My command for running tckgen was: tckgen WM_FOD.mif 100M.tck -act 5TT.mif -backtrack -crop_at_gmwmi -seed_dynamic WM_FOD.mif -maxlength 250 -select 100M -cutoff 0.06 . Should I be specifying the step and angle to get better results? I am not sure if masks should be specified given this is a whole brain tractography approach.

Would really appreciate any advice I can get regarding this issue.

Should I be specifying the step and angle to get better results?

You can certainly experiment with those: The default of 1/2 voxel step size and 45 degrees per step is fairly short compared to other data due to the smaller voxel size, using 1.25mm step size and 45 degrees per step would be closer to the “standard” “default”. But there really is no correct answer as to what these should be.

I am not sure if masks should be specified given this is a whole brain tractography approach.

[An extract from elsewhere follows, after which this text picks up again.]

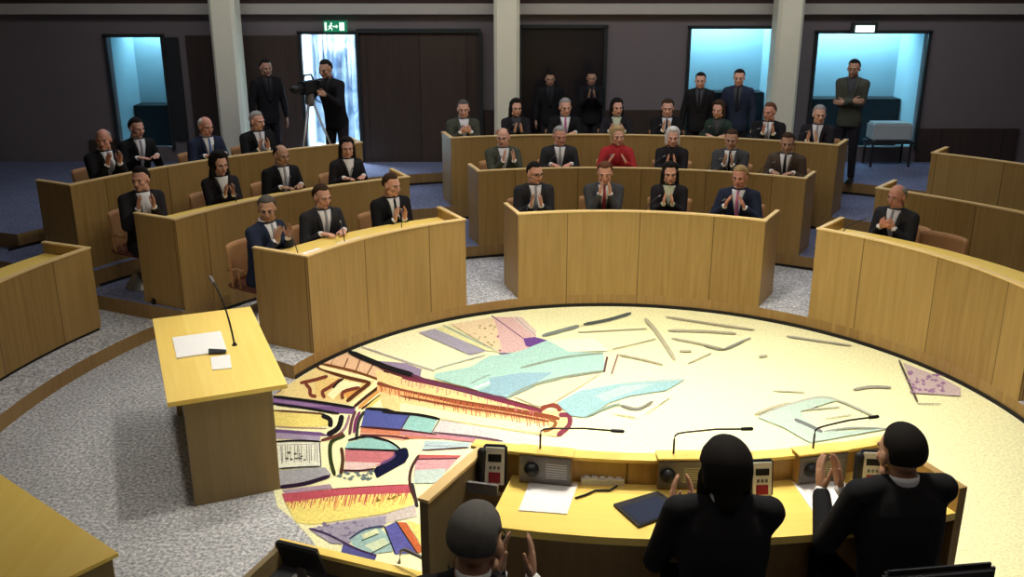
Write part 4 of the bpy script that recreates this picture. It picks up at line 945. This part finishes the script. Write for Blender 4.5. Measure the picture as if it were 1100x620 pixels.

For whole-brain tracking with ACT, assuming you don’t want to exclude any white matter, the best option is to not use any mask.


Also, on revision:

I was wondering about the accuracy of this particular approach, i.e. generating a complete whole brain connectome and then specifically selecting connections from the amygdala to all other nodes using connectome2tck.

My suspicion is that the issue you describe is generic to streamlines tractography, and is not specific to the approach of generating whole-brain streamlines and subsequently selecting tracks. If you were to perform targeted tracking with both seed and target regions, this would simply be obscuring the large number of generated streamlines that connect only one of those two regions, which is precisely what you’re seeing in the whole-brain data.